A second day of strong storms slammed into the Gulf Coast, producing tornadoes, high winds and heavy rain from Texas to Florida. One person was killed.

Eight workers were injured Monday when their barge smashed into an offshore oil platform in rough waters in the Gulf of Mexico, starting fires on both. None of the injuries was serious.The blaze on the barge was quickly extinguished, but the platform fire - 15 miles off the coast of Louisiana - burned for more than four hours before it was put out.

In Cape Coral, just west of Fort Myers, tree trimmer Edward Fischer, 32, was electrocuted when high winds pushed a branch into a power line.

At least five tornadoes were reported in Florida on Monday, including one near Tampa that dam-aged five homes. No one was injured.

At least two tornadoes skipped through St. Cloud, damaging a mobile home, three citrus-cargo trailers and uprooting an electrical pole.

As much as 5 inches of rain was reported in the Tampa area, which was bad news for an area already soaked by an unusually wet El Nino winter.

Elsewhere, large hail was reported in eastern Texas and tornado warnings were issued in Alabama as powerful storms swept through.

In Southern California, up to 41/2 inches of rain could fall by Tuesday night. A foot of snow was possible in the mountains.

Bulldozer crews along Highway 1 in Santa Monica worked through the night to reinforce the road with boulders. A heavy surf advisory was in effect for more than 300 miles of coast, from San Luis Obispo to Mexico, with waves as high as 18 feet expected.

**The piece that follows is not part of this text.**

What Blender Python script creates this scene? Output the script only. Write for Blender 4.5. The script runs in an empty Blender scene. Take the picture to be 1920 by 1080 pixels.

"I really don't even want to cope with it anymore," said one resident, Gray Jones. "I'm tired of putting things behind my door where the water starts flooding in, where it overpowers the drains. It's just horrendous."

The seemingly endless stretch of storms has caused an estimated $275 million to $300 million damage in 22 of the 31 counties declared states of emergency by the governor. At least 10 deaths are blamed on the storms.

Damage to farms and ranches alone has reached nearly $50 million, the California Farm Bureau Federation said Monday.